[GOAL OF THE EXERCISE] Pictures stay out of the copy; set down each line of the listing below exactly.

[SOURCE MATERIAL]
_ _ _ _ _ _ _

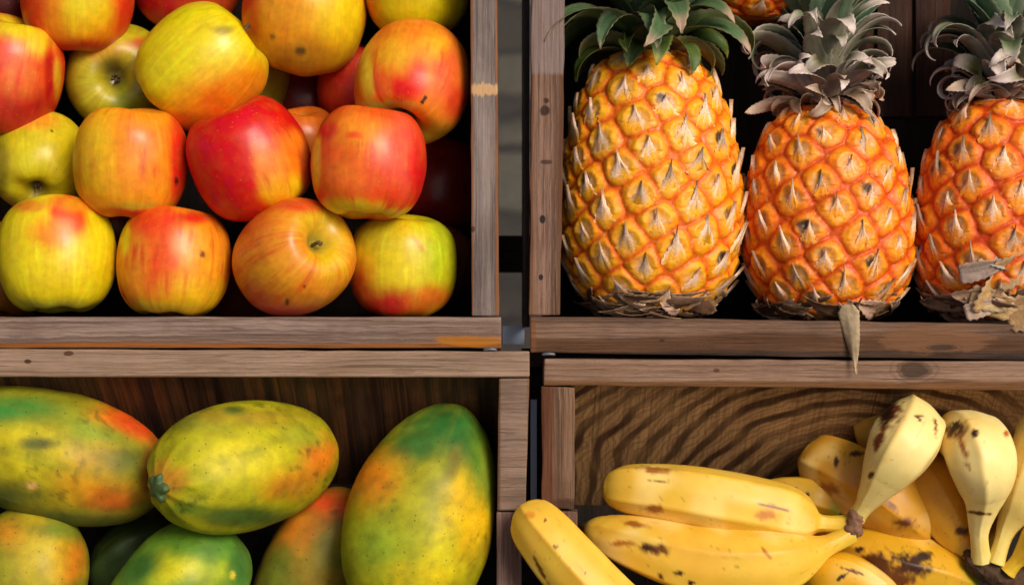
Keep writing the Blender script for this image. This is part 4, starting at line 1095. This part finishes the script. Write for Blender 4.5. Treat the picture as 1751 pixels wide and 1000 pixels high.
banana([(1250, 870, -190), (1310, 850, -150), (1370, 846, -120), (1408, 856, -110), (1440, 872, -110)], 34, 'small banana with a green tip and black end, behind the upper banana', seed=11, base=(206, 160, 34), brown=.3, tipgreen=.8,
       rad=[(0, .1), (.1, .6), (.3, .95), (.5, 1), (.7, .95), (.84, .72), (.93, .5), (.97, .42), (.985, .36), (1, .05)], spots=[(1380, 848, 4, 8, 20, (60, 30, 10), .4), (1356, 838, 7, 3, -30, (70, 36, 12), .4)])
banana([(1420, 905, -150), (1470, 945, -105), (1540, 968, -80), (1610, 985, -80), (1670, 1010, -100)], 56, 'blotchy banana with wide black bruises and a green end at the bottom edge', seed=12, base=(222, 168, 30), brown=.4, tipgreen=.7,
       rad=[(0, .1), (.1, .6), (.25, .9), (.5, 1), (.7, .95), (.85, .78), (.94, .5), (.97, .3), (1, .05)],
       spots=[(1500, 965, 26, 24, 20, (74, 36, 10), .4), (1560, 965, 30, 20, 10, (60, 30, 10), .4), (1530, 990, 30, 20, 0, (90, 46, 12), .5), (1580, 950, 14, 8, 0, (46, 22, 8), .4), (1470, 940, 8, 5, 0, (50, 24, 10), .4)])
banana([(1350, 1040, -80), (1390, 990, -50), (1440, 985, -30), (1500, 1020, -20), (1540, 1060, -20)], 42, 'scratched yellow banana at the bottom edge under the knot of the left bunch', seed=13, base=(232, 172, 24), brown=.3, spots=[(1440, 985, 12, 3, -35, (50, 26, 10), .3), (1456, 975, 18, 2.5, 20, (80, 40, 14), .3)], tip=False)
banana([(1590, 860, -190), (1545, 800, -165), (1505, 745, -140), (1506, 715, -165), (1530, 700, -200)], 44, 'dim banana peeping out behind the upright banana of the left bunch', seed=14, base=(206, 156, 50), brown=.2, tip=False,
       rad=[(0, .4), (.2, .8), (.5, 1), (.8, .9), (1, .1)])
banana([(1470, 930, -120), (1420, 924, -95), (1370, 926, -80), (1300, 950, -90), (1260, 980, -100)], 28, 'banana showing as a thin strip between the two left pointing bananas', seed=15, base=(206, 150, 34), brown=.4)
banana([(1680, 930, -150), (1730, 870, -130), (1790, 830, -140), (1840, 830, -160)], 42, 'brownish banana in the shade behind the stems of the right bunch', seed=16, base=(196, 124, 30), brown=.4, tip=False)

_ _ _ _ _ _ _

[EXPECTED ANSWER]
Keep writing the Blender script for this image. This is part 4, starting at line 1095. This part finishes the script. Write for Blender 4.5. Treat the picture as 1751 pixels wide and 1000 pixels high.
banana([(1250, 870, -190), (1310, 850, -150), (1370, 846, -120), (1408, 856, -110), (1440, 872, -110)], 34, 'small banana with a green tip and black end, behind the upper banana', seed=11, base=(206, 160, 34), brown=.3, tipgreen=.8,
       rad=[(0, .1), (.1, .6), (.3, .95), (.5, 1), (.7, .95), (.84, .72), (.93, .5), (.97, .42), (.985, .36), (1, .05)], spots=[(1380, 848, 4, 8, 20, (60, 30, 10), .4), (1356, 838, 7, 3, -30, (70, 36, 12), .4)])
banana([(1420, 905, -150), (1470, 945, -105), (1540, 968, -80), (1610, 985, -80), (1670, 1010, -100)], 56, 'blotchy banana with wide black bruises and a green end at the bottom edge', seed=12, base=(222, 168, 30), brown=.4, tipgreen=.7,
       rad=[(0, .1), (.1, .6), (.25, .9), (.5, 1), (.7, .95), (.85, .78), (.94, .5), (.97, .3), (1, .05)],
       spots=[(1500, 965, 26, 24, 20, (74, 36, 10), .4), (1560, 965, 30, 20, 10, (60, 30, 10), .4), (1530, 990, 30, 20, 0, (90, 46, 12), .5), (1580, 950, 14, 8, 0, (46, 22, 8), .4), (1470, 940, 8, 5, 0, (50, 24, 10), .4)])
banana([(1350, 1040, -80), (1390, 990, -50), (1440, 985, -30), (1500, 1020, -20), (1540, 1060, -20)], 42, 'scratched yellow banana at the bottom edge under the knot of the left bunch', seed=13, base=(232, 172, 24), brown=.3, spots=[(1440, 985, 12, 3, -35, (50, 26, 10), .3), (1456, 975, 18, 2.5, 20, (80, 40, 14), .3)], tip=False)
banana([(1590, 860, -190), (1545, 800, -165), (1505, 745, -140), (1506, 715, -165), (1530, 700, -200)], 44, 'dim banana peeping out behind the upright banana of the left bunch', seed=14, base=(206, 156, 50), brown=.2, tip=False,
       rad=[(0, .4), (.2, .8), (.5, 1), (.8, .9), (1, .1)])
banana([(1470, 930, -120), (1420, 924, -95), (1370, 926, -80), (1300, 950, -90), (1260, 980, -100)], 28, 'banana showing as a thin strip between the two left pointing bananas', seed=15, base=(206, 150, 34), brown=.4)
banana([(1680, 930, -150), (1730, 870, -130), (1790, 830, -140), (1840, 830, -160)], 42, 'brownish banana in the shade behind the stems of the right bunch', seed=16, base=(196, 124, 30), brown=.4, tip=False)